Besondere Kollision von Neutronensternen

Forscher weisen erstmals einen Übergangszustand nach, der entsteht, bevor zwei Neutronensterne zu einem Schwarzen Loch kollabieren.

Rainer Kayser

Zwei helle Punkte im All; im Hintergrund Spirallinien, die die Bewegungsrichtung der Punkte andeuten

ESA, Lizenz: CC BY-SA 3.0 IGO

Wenn zwei Neutronensterne im Weltall zusammenstoßen, entsteht ein Schwarzes Loch. In manchen Fällen kann sich zunächst ein größerer Neutronenstern bilden, der erst nach Sekundenbruchteilen zu einem Schwarzen Loch kollabiert. Diesen Übergangszustand hat ein Forscherteam nun erstmalig nachgewiesen – über ein kurzzeitiges Signal im Bereich der Gammastrahlung, wie die Wissenschaftler im Fachblatt „Nature“ berichten.

Ein Neutronenstern ist der Überrest eines massereichen Sterns, der in einer Supernova explodiert ist. Er ist extrem dicht gepackt und besteht aus Neutronen. Stoßen zwei Neutronensterne zusammen, verschmelzen sie und es bildet sich ein Schwarzes Loch. Dabei werden große Mengen an Energie in Form von elektromagnetischer Strahlung und Gravitationswellen freigesetzt. Insbesondere verraten sich die kosmischen Extremereignisse durch Ausbrüche hochenergetischer Gammastrahlung am Himmel, die weniger als zwei Sekunden andauern.

Theoretische Untersuchungen zeigen, dass unter bestimmten Umständen nicht sofort ein Schwarzes Loch entstehen muss. Abhängig von den Massen und dem inneren Aufbau der beiden Neutronensterne kann sich zunächst ein größerer Neutronenstern bilden, der extrem kurzlebig ist: Er existiert lediglich für zehn bis dreihundert Millisekunden, bevor er dann doch zum Schwarzen Loch kollabiert.

Diesen Übergangszustand wollten Cecilia Chirenti von der University of Maryland und ihre Kollegen nun nachweisen.

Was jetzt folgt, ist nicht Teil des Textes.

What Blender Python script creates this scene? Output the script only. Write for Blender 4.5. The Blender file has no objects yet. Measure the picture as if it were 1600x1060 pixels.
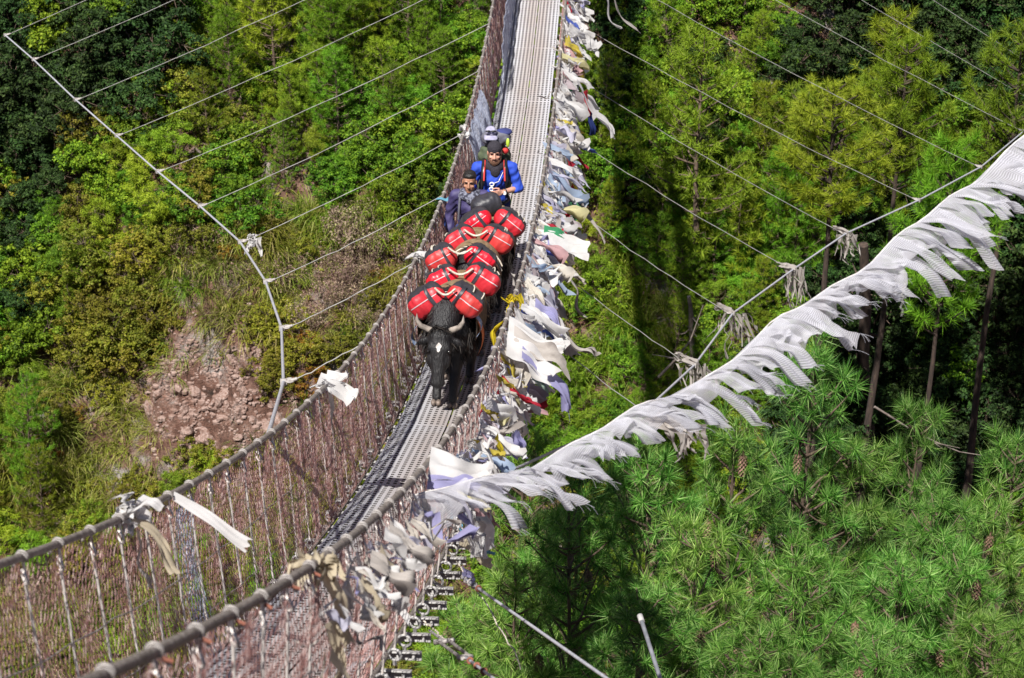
import bpy, math, random
import numpy as np
from mathutils import Vector, Matrix, noise as mnoise

R_ = math.radians
scene = bpy.context.scene
COL = scene.collection

# ------------------------------------------------------------------ camera
F_PX, CX, CZ, YAW, PIT, ROL = 3572.458, 1.20171, 12.16469, -0.0469556, 0.5059409, 0.0086471
SLOPE_B, SLOPE_C, HALF_RAIL, RAIL_H, SWAY = -0.02130983, 0.0112277, 0.49836, 0.93786, -0.000523997
CAM = np.array([CX, 0.0, CZ])
_cy, _sy, _cp, _sp = math.cos(YAW), math.sin(YAW), math.cos(PIT), math.sin(PIT)
FW = np.array([_sy * _cp, _cy * _cp, -_sp])
_rt = np.array([_cy, -_sy, 0.0])
_up = np.cross(_rt, FW)
RT = math.cos(ROL) * _rt + math.sin(ROL) * _up
UP = -math.sin(ROL) * _rt + math.cos(ROL) * _up
cam_data = bpy.data.cameras.new('camera')
cam_obj = bpy.data.objects.new('camera', cam_data)
COL.objects.link(cam_obj)
cam_obj.matrix_world = Matrix(((RT[0], UP[0], -FW[0], CAM[0]), (RT[1], UP[1], -FW[1], CAM[1]),
                               (RT[2], UP[2], -FW[2], CAM[2]), (0, 0, 0, 1)))
cam_data.sensor_fit = 'HORIZONTAL'
cam_data.sensor_width = 36.0
cam_data.lens = F_PX / 1600.0 * 36.0
cam_data.clip_start = 0.2
cam_data.clip_end = 600.0
cam_data.dof.use_dof = True
cam_data.dof.focus_distance = 20.5
cam_data.dof.aperture_fstop = 6.3
scene.camera = cam_obj

# ------------------------------------------------------------------ world, sun, exposure
SUN_AZ, SUN_EL = R_(-158.0), R_(58.0)        # azimuth measured from +Y towards +X
SUN_DIR = np.array([math.sin(SUN_AZ) * math.cos(SUN_EL), math.cos(SUN_AZ) * math.cos(SUN_EL), math.sin(SUN_EL)])
world = bpy.data.worlds.new('World')
scene.world = world
world.use_nodes = True
_wn = world.node_tree
_sky = _wn.nodes.new('ShaderNodeTexSky')
_sky.sky_type = 'NISHITA'
_sky.sun_disc = False
_sky.sun_elevation = SUN_EL
_sky.sun_rotation = SUN_AZ
_sky.altitude = 2800.0
_wn.links.new(_sky.outputs['Color'], _wn.nodes['Background'].inputs['Color'])
_wn.nodes['Background'].inputs['Strength'].default_value = 0.055
sun_data = bpy.data.lights.new('sun', 'SUN')
sun_data.energy = 4.8
sun_data.angle = R_(0.53)
sun_data.color = (1.0, 0.955, 0.89)
sun = bpy.data.objects.new('sun', sun_data)
COL.objects.link(sun)
sun.rotation_euler = Vector(-SUN_DIR).to_track_quat('-Z', 'Y').to_euler()
scene.view_settings.view_transform = 'Standard'
scene.view_settings.look = 'None'
scene.view_settings.exposure = 0.88
scene.view_settings.gamma = 1.0
scene.view_settings.use_curve_mapping = False
scene.render.engine = 'CYCLES'
scene.cycles.max_bounces = 6
scene.cycles.diffuse_bounces = 3
scene.cycles.transparent_max_bounces = 12
scene.cycles.use_denoising = True

# ------------------------------------------------------------------ helpers
def ray(px, py):
    d = FW + RT * ((px - 800.0) / F_PX) - UP * ((py - 530.0) / F_PX)
    return d

def at_y(px, py, y):
    d = ray(px, py)
    return CAM + d * (y / d[1])

def at_d(px, py, depth):
    return CAM + ray(px, py) * depth

def pix(P):
    d = np.asarray(P) - CAM
    z = d @ FW
    return np.stack([800 + F_PX * (d @ RT) / z, 530 - F_PX * (d @ UP) / z], -1)

def norm(v):
    v = np.asarray(v, float)
    return v / (np.linalg.norm(v) + 1e-12)

class MB:
    """collects vertex / face chunks and links them as one mesh object"""
    def __init__(self):
        self.ch = []
        self.n = 0
    def add(self, V, F, m=0, smooth=False, uv=None):
        V = np.asarray(V, float).reshape(-1, 3)
        F = np.asarray(F, int)
        if F.ndim == 1: F = F.reshape(1, -1)
        self.ch.append((V, F + self.n, m, smooth, uv))
        self.n += len(V)
        return self
    def box(self, c, s, m=0, R=None):
        c = np.asarray(c, float); h = np.asarray(s, float) / 2
        V = np.array([[i, j, k] for k in (-1, 1) for j in (-1, 1) for i in (-1, 1)], float) * h
        if R is not None: V = V @ np.asarray(R, float).T
        F = [[0, 2, 3, 1], [4, 5, 7, 6], [0, 1, 5, 4], [2, 6, 7, 3], [0, 4, 6, 2], [1, 3, 7, 5]]
        return self.add(V + c, F, m)
    def tube(self, P, r, n=6, m=0, caps=True, smooth=True):
        P = np.asarray(P, float); k = len(P)
        r = np.broadcast_to(np.asarray(r, float), (k,))
        T = np.gradient(P, axis=0); T /= (np.linalg.norm(T, axis=1, keepdims=True) + 1e-12)
        ref = np.array([0.0, 0, 1]) if abs(T[:, 2]).mean() < 0.85 else np.array([1.0, 0, 0])
        A = np.cross(T, ref); A /= (np.linalg.norm(A, axis=1, keepdims=True) + 1e-12)
        B = np.cross(T, A)
        a = np.linspace(0, 2 * math.pi, n, endpoint=False)
        V = P[:, None] + r[:, None, None] * (np.cos(a)[None, :, None] * A[:, None] + np.sin(a)[None, :, None] * B[:, None])
        idx = np.arange(k * n).reshape(k, n); nx = np.roll(idx, -1, 1)
        F = np.stack([idx[:-1], nx[:-1], nx[1:], idx[1:]], -1).reshape(-1, 4)
        self.add(V, F, m, smooth)
        if caps:
            V0 = V.reshape(k, n, 3)
            for e, o in ((0, 1), (k - 1, -1)):
                ring = V0[e]
                self.add(np.vstack([ring, ring.mean(0)]), [[i, (i + 1) % n, n][::o] for i in range(n)], m, False)
        return self
    def ring(self, c, nrm, rad, r, n=14, m=0, k=5, arc=2 * math.pi, start=0.0):
        nrm = norm(nrm); ref = np.array([0, 0, 1.0]) if abs(nrm[2]) < .9 else np.array([1.0, 0, 0])
        a = norm(np.cross(nrm, ref)); b = np.cross(nrm, a)
        t = start + np.linspace(0, arc, n)
        P = np.asarray(c) + rad * (np.cos(t)[:, None] * a + np.sin(t)[:, None] * b)
        return self.tube(P, r, k, m, caps=arc < 6.2)
    def grid(self, P, m=0, smooth=True, uv=True):
        P = np.asarray(P, float); a, b = P.shape[:2]
        idx = np.arange(a * b).reshape(a, b)
        F = np.stack([idx[:-1, :-1], idx[1:, :-1], idx[1:, 1:], idx[:-1, 1:]], -1).reshape(-1, 4)
        U = None
        if uv:
            uu, vv = np.meshgrid(np.linspace(0, 1, a), np.linspace(0, 1, b), indexing='ij')
            U = np.stack([uu, vv], -1).reshape(-1, 2)
        return self.add(P, F, m, smooth, U)
    def ball(self, c, rad, m=0, nu=12, nv=8, R=None):
        u = np.linspace(0, 2 * math.pi, nu, endpoint=False); v = np.linspace(0, math.pi, nv)
        V = np.stack([np.outer(np.sin(v), np.cos(u)), np.outer(np.sin(v), np.sin(u)), np.outer(np.cos(v), np.ones(nu))], -1)
        V = V * np.broadcast_to(np.asarray(rad, float), (3,))
        V = V.reshape(-1, 3)
        if R is not None: V = V @ np.asarray(R).T
        idx = np.arange(nv * nu).reshape(nv, nu); nx = np.roll(idx, -1, 1)
        F = np.stack([idx[:-1], idx[1:], nx[1:], nx[:-1]], -1).reshape(-1, 4)
        return self.add(V + np.asarray(c), F, m, True)
    def mesh(self, name, mats):
        me = bpy.data.meshes.new(name)
        if not self.ch: return me
        V = np.concatenate([c[0] for c in self.ch])
        me.vertices.add(len(V)); me.vertices.foreach_set('co', V.ravel())
        loops = np.concatenate([c[1].ravel() for c in self.ch])
        tot = np.concatenate([np.full(len(c[1]), c[1].shape[1]) for c in self.ch])
        mi = np.concatenate([np.full(len(c[1]), c[2]) for c in self.ch])
        sm = np.concatenate([np.full(len(c[1]), c[3]) for c in self.ch])
        me.loops.add(len(loops)); me.loops.foreach_set('vertex_index', loops.astype(np.int32))
        me.polygons.add(len(tot))
        me.polygons.foreach_set('loop_start', np.concatenate([[0], np.cumsum(tot)[:-1]]).astype(np.int32))
        me.polygons.foreach_set('material_index', mi.astype(np.int32))
        me.polygons.foreach_set('use_smooth', sm)
        if any(c[4] is not None for c in self.ch):
            UV = np.concatenate([c[4] if c[4] is not None else np.zeros((len(c[0]), 2)) for c in self.ch])
            lay = me.uv_layers.new(name='UVMap')
            lay.data.foreach_set('uv', UV[loops].ravel())
        for mt in (mats if isinstance(mats, (list, tuple)) else [mats]): me.materials.append(mt)
        me.update(calc_edges=True)
        return me
    def build(self, name, mats, parent=None, kind=None):
        return link(name, self.mesh(name, mats), parent, kind)

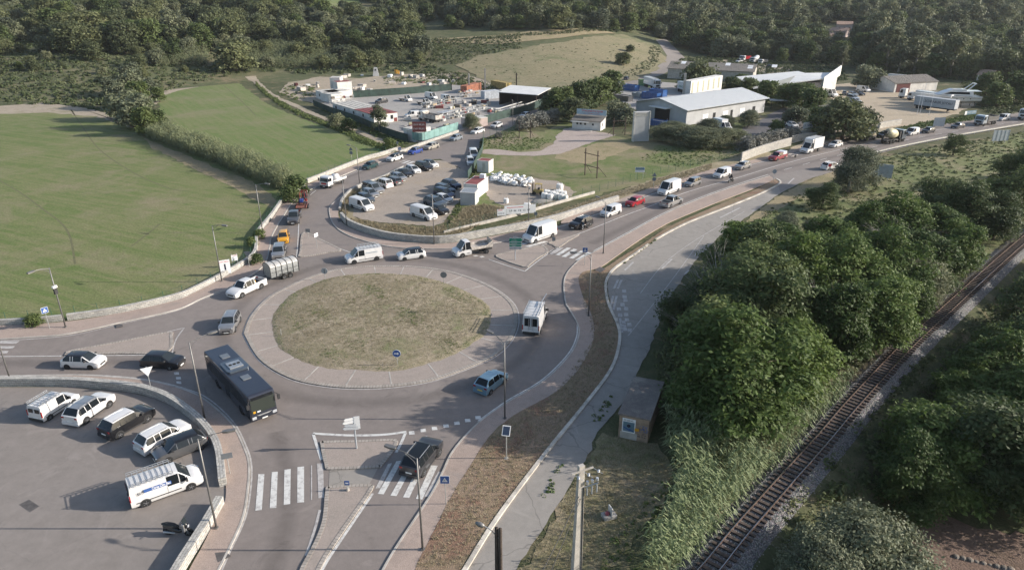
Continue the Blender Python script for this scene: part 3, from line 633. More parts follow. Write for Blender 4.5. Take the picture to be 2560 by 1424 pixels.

Computersimulationen zeigen, dass die Entstehung des Neutronensterns zwar kurzzeitig hochfrequente Gravitationswellen erzeugt. Diese lassen sich mit den derzeitigen Detektoren jedoch nicht beobachten. Doch die Gravitationswellen sollten die Gammastrahlen beeinflussen, die bei der Verschmelzung der Neutronensterne entstehen – und dieses Signal müsste sich, so Chirenti und ihre Kollegen, in den Daten einiger Gammastrahlenausbrüche aufspüren lassen.

Zwar gab es bereits erfolglose Versuche anderer Forscher, ein solches Signal zu finden. Doch diese hatten nach einem kurzen, streng regelmäßigen Signal gesucht. Chirenti und ihre Kollegen lockerten nun diese Bedingung und suchten nach Signalen, die nicht vollständig gleichmäßig sind. Und sie wurden fündig: Unter insgesamt über siebenhundert Gammastrahlenausbrüchen fanden sie zwei, die ein charakteristisches Signal zeigten, so wie es bei der kurzzeitigen Bildung eines Neutronensterns zu erwarten ist.

Damit, so die Wissenschaftler, steht den Astronomen eine neue Methode zur Verfügung, um die Verschmelzung von Neutronensternen zu untersuchen – selbst dann, wenn bei den Ereignissen keine Gravitationswellen gemessen wurden. Aus einer genauen Untersuchung solcher Verschmelzungen erhoffen sich die Forscher unter anderem neue Erkenntnisse über den Zustand der Materie in den extrem dichten Himmelskörpern.